## Your instructions
Reproduce exactly and only the lines running from the one with "((.22, .94), (.50, .94))]" through the one with "person, True), .005)", both end lines included.

## Record extracts
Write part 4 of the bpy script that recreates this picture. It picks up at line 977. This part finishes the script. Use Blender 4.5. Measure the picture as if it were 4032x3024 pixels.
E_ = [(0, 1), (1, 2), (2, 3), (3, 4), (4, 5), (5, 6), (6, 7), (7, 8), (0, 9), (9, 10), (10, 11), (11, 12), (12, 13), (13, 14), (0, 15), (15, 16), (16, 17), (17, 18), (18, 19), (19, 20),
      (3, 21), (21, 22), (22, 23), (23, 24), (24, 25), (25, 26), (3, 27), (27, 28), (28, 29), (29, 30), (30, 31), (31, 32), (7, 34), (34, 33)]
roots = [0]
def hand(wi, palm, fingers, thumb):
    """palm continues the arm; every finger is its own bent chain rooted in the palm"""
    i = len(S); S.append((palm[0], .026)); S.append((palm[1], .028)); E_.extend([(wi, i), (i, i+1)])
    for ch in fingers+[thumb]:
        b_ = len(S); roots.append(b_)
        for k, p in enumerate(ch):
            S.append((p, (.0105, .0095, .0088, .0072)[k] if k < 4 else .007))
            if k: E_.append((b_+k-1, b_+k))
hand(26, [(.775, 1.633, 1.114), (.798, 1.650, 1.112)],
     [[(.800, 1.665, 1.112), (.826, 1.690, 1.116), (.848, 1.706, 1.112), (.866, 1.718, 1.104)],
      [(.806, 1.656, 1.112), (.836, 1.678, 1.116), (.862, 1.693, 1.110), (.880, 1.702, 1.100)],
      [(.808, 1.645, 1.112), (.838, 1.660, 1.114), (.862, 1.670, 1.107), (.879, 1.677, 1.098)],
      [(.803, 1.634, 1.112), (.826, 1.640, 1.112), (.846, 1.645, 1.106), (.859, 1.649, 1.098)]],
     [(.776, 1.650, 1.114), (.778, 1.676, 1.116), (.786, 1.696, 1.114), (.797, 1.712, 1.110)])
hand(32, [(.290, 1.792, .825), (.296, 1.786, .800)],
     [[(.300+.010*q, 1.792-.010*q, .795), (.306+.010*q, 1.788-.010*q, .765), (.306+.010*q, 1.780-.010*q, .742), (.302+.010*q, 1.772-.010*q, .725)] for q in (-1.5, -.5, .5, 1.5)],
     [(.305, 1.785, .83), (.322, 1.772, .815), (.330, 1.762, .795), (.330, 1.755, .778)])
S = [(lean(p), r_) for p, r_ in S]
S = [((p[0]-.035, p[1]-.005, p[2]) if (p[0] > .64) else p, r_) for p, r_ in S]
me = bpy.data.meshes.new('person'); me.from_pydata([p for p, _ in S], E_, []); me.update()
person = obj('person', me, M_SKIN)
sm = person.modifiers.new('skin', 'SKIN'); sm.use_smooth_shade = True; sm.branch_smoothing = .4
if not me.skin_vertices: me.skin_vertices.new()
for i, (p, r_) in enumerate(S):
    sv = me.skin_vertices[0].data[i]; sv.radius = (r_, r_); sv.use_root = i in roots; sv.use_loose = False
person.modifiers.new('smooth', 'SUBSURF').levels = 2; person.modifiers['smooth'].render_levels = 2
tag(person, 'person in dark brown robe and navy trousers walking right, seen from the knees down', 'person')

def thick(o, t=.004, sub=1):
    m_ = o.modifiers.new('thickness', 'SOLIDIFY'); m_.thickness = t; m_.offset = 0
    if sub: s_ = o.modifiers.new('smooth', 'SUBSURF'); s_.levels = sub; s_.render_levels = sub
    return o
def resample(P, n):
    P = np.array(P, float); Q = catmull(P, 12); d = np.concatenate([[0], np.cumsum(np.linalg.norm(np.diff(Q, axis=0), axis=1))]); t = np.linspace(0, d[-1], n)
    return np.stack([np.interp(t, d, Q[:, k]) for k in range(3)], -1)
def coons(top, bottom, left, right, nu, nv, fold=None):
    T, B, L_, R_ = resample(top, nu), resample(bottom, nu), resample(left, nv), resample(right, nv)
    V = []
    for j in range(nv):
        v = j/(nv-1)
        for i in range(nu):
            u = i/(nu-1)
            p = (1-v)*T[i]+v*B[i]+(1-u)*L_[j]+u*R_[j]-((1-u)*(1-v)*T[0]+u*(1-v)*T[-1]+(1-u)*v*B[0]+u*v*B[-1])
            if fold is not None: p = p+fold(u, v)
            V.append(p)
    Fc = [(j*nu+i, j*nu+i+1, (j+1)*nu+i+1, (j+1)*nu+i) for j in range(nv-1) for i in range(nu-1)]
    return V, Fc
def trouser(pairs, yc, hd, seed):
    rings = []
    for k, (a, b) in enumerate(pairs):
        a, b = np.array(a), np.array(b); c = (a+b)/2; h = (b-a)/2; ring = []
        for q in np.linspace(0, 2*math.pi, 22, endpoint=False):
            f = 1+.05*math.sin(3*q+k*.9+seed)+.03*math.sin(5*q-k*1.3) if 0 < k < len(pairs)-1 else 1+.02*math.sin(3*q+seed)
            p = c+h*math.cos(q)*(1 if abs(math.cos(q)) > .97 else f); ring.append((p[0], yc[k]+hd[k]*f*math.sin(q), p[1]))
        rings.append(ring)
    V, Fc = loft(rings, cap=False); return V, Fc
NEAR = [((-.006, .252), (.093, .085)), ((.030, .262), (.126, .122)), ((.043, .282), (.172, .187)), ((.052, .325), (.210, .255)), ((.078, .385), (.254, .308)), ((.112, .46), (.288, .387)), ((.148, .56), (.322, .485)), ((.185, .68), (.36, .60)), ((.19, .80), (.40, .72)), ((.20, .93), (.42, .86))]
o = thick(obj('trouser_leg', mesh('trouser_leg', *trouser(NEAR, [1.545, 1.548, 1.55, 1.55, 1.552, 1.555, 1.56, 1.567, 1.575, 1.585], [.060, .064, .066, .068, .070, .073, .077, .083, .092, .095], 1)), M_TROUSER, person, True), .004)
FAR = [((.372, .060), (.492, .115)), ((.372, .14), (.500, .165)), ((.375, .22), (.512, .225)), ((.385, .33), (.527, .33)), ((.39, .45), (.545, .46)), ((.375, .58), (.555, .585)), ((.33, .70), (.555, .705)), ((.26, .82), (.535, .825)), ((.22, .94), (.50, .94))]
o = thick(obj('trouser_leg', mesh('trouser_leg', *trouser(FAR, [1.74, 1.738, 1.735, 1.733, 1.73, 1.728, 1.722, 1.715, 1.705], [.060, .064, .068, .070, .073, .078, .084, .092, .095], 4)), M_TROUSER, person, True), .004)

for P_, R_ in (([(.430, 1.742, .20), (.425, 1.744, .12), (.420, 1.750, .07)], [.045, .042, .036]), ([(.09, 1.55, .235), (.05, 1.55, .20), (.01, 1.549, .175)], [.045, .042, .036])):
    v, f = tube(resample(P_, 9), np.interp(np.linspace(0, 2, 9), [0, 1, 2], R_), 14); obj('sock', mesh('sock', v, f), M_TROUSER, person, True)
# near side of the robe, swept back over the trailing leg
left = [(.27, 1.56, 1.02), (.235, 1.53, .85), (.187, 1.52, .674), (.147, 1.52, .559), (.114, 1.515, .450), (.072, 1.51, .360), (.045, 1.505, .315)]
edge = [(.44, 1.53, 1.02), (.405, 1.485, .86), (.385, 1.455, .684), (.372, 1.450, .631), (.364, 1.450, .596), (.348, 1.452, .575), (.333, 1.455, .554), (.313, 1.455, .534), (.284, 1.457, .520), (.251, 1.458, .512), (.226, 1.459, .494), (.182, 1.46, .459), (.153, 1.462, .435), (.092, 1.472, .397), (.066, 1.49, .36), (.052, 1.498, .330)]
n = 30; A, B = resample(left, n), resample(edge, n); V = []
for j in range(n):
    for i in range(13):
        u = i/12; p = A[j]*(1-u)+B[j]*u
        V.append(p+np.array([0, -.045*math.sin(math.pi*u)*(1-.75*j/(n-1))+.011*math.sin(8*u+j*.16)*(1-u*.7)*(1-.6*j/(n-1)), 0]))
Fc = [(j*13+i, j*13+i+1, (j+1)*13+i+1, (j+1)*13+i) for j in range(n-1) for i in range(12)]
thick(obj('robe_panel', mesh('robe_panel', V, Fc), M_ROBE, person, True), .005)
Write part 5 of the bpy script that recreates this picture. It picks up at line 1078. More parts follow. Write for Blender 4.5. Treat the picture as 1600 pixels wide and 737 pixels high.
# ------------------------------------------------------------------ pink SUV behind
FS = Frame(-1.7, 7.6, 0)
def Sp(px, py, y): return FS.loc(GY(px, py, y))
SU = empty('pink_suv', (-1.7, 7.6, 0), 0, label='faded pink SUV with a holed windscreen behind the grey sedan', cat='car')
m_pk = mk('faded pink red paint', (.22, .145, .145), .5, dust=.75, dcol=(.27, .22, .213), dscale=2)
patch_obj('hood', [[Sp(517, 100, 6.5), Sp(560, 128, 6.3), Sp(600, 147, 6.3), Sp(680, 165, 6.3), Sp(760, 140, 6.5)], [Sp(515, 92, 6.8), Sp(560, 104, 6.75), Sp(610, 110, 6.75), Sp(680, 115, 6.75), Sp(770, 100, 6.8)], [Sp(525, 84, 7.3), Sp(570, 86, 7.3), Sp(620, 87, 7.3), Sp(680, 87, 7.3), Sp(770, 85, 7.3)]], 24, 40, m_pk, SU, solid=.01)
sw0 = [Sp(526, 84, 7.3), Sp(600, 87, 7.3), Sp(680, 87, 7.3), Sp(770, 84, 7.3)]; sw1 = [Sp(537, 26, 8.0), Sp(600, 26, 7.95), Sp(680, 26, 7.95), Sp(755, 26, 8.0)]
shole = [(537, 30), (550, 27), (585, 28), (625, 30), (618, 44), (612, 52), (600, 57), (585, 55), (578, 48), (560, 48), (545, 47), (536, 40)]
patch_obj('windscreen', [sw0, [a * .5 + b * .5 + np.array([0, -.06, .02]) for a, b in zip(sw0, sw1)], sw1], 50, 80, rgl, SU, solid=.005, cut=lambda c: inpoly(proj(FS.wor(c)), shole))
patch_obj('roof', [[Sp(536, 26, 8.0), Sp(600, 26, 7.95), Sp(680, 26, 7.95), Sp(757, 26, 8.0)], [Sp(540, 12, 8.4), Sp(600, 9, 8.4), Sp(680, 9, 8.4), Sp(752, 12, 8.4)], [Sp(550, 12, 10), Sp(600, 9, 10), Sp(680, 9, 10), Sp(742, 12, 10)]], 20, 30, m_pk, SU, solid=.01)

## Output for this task
FAR = [((.372, .060), (.492, .115)), ((.372, .14), (.500, .165)), ((.375, .22), (.512, .225)), ((.385, .33), (.527, .33)), ((.39, .45), (.545, .46)), ((.375, .58), (.555, .585)), ((.33, .70), (.555, .705)), ((.26, .82), (.535, .825)), ((.22, .94), (.50, .94))]
o = thick(obj('trouser_leg', mesh('trouser_leg', *trouser(FAR, [1.74, 1.738, 1.735, 1.733, 1.73, 1.728, 1.722, 1.715, 1.705], [.060, .064, .068, .070, .073, .078, .084, .092, .095], 4)), M_TROUSER, person, True), .004)

for P_, R_ in (([(.430, 1.742, .20), (.425, 1.744, .12), (.420, 1.750, .07)], [.045, .042, .036]), ([(.09, 1.55, .235), (.05, 1.55, .20), (.01, 1.549, .175)], [.045, .042, .036])):
    v, f = tube(resample(P_, 9), np.interp(np.linspace(0, 2, 9), [0, 1, 2], R_), 14); obj('sock', mesh('sock', v, f), M_TROUSER, person, True)
# near side of the robe, swept back over the trailing leg
left = [(.27, 1.56, 1.02), (.235, 1.53, .85), (.187, 1.52, .674), (.147, 1.52, .559), (.114, 1.515, .450), (.072, 1.51, .360), (.045, 1.505, .315)]
edge = [(.44, 1.53, 1.02), (.405, 1.485, .86), (.385, 1.455, .684), (.372, 1.450, .631), (.364, 1.450, .596), (.348, 1.452, .575), (.333, 1.455, .554), (.313, 1.455, .534), (.284, 1.457, .520), (.251, 1.458, .512), (.226, 1.459, .494), (.182, 1.46, .459), (.153, 1.462, .435), (.092, 1.472, .397), (.066, 1.49, .36), (.052, 1.498, .330)]
n = 30; A, B = resample(left, n), resample(edge, n); V = []
for j in range(n):
    for i in range(13):
        u = i/12; p = A[j]*(1-u)+B[j]*u
        V.append(p+np.array([0, -.045*math.sin(math.pi*u)*(1-.75*j/(n-1))+.011*math.sin(8*u+j*.16)*(1-u*.7)*(1-.6*j/(n-1)), 0]))
Fc = [(j*13+i, j*13+i+1, (j+1)*13+i+1, (j+1)*13+i) for j in range(n-1) for i in range(12)]
thick(obj('robe_panel', mesh('robe_panel', V, Fc), M_ROBE, person, True), .005)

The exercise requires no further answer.